With the fight for pension reform behind him, Houston Mayor Sylvester Turner is gearing up for his next big battle, repealing the city’s property tax cap. Houston’s property tax cap is the only remaining barrier standing between taxpayers and unlimited government growth.
The property tax cap currently in effect – not to be mistaken with a revenue cap – was implemented in 2004. After dealing with ever-increasing property taxes, citizens demanded a limit on the amount their local government can increase the property tax revenue collected annually.
Local officials would have you believe the cap is tying their hands, prohibiting them from providing core government services.
Both Turner and his predecessor, Annise Parker, often pointed to the Republican-led state legislature’s failure to implement a cap as a mandate for the city to seek repeal. But state lawmakers already face a spending cap, albeit a weak one.
Indeed, while conservatives in Austin have failed to pressure their colleagues into strengthening their own limitations, that shouldn’t serve as reason for Houston to follow. City officials, who often scoff at pro-taxpayer directives from Austin, should lead in this way by governing within their means.

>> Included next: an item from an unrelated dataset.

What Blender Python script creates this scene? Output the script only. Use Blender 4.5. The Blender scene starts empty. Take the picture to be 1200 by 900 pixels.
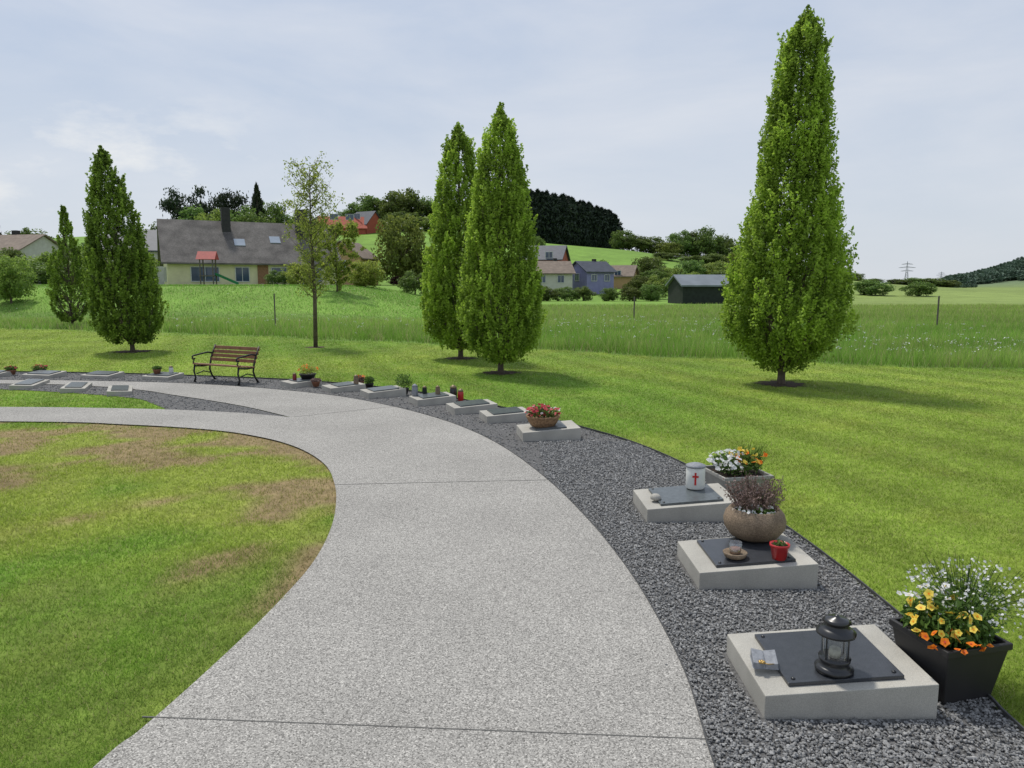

As a matter of fact, the first time Houston hit its citizen-imposed cap was in 2015. It forced the city to lower the tax rate and allow taxpayers to keep $57 million they would have otherwise handed over. If the cap is removed, officials don’t have to raise taxes, but they would no longer be forced to reduce tax rates to offset rising appraisals.
Without the cap in place, city officials would have taxed and spent that $57 million. In 2016, the cap allowed taxpayers to keep $71 million. In those years the city still collected more money than in the prior year; $35 million and $65 million more, respectively.
Houston officials often falsely claim that they’re the only entity with a municipally-imposed tax limit. While it’s hard to find many of other cities under similar limitations, this is partly due to the fact that many other cities already face hefty revenue and spending limits imposed by their state legislatures.
Also, many responsible municipalities take the threat of losing their commercial and residential tax base seriously. In other words, the threat of ever-increasing tax burdens driving out their tax base is sometimes enough to restrain government taxing and spending without needing to have a hard limit in their city’s charter.
For cities with a population exceeding 100,000, a study found that nearly one in eight have some form of a cap. The study also found that general law cities and cities with higher median incomes tend not to have limits. Municipalities with fewer entities in their metropolitan statistical area, like Houston, are likelier to have a cap over their counterparts in areas with more entities in their MSA, like Dallas-Fort Worth.
New York implemented a statewide property tax cap on all municipal governments and school districts in 2011, however they exempted New York City. The measure limits property tax increases to 2 percent a year or the rate of inflation, whichever is lower. Lawmakers are now proposing legislation to bring NYC under the cap because, “the mayor has increased spending at an astronomical rate since he took office,” said a spokesman for the State Senate GOP.
Contrary to what Turner says about Houston’s cap contributing to the city’s fiscally instability, Moody’s said of New York’s cap, “the tax cap established in 2011 hasn’t led to a drop in governments’ finances because of controlled spending.” Although the financial peculiarities of the cities are very different, Houston hasn’t done much to control or prioritize spending under the cap. That’s the problem. As their taxing authority was limited, they continued their spending spree.
The statement from Moody’s proves that a tax cap alone does not negatively impact a city’s finances or credit ratings, if the officials in charge choose to control spending growth.
Eastpointe, Michigan; Lincoln, Nebraska; Anchorage, Alaska; and Amarillo, Texas all have variations of caps that can only be overridden by a majority of voters. Aside from those cities, some states have their own caps, such as the aforementioned New York, California, Indiana, and the state of New Jersey. Tucson, Arizona, doesn’t have a property tax cap, but is still worth mentioning because they cap the sales tax rate at two percent year-over-year growth.
Here’s a look at how the caps in these cities differ.
In Michigan, taxable values on property are capped at 5 percent increase per year, or the rate of inflation, whichever is less. But the limit only applies as long as the property isn’t sold to another buyer. By increasing the assessed value every year, municipalities can recoup some of the “lost” tax revenue once the owner sells the property. In other words, the cap is lifted each time the property is sold to a different owner.
Both Anchorage and Houston’s caps are floating, meaning that as inflation or population changes, the amount they can collect in property tax revenue can also change.
While Houston’s cap may be an annoyance to city officials, it’s not the only city that has a limit on its ability to increase property taxes. The tax cap is a useful tool for city taxpayers, and they’d be wise to #KeepTheCap in November. Officials should focus on the real problem—out of control spending and the failure of city officials to prioritize core services.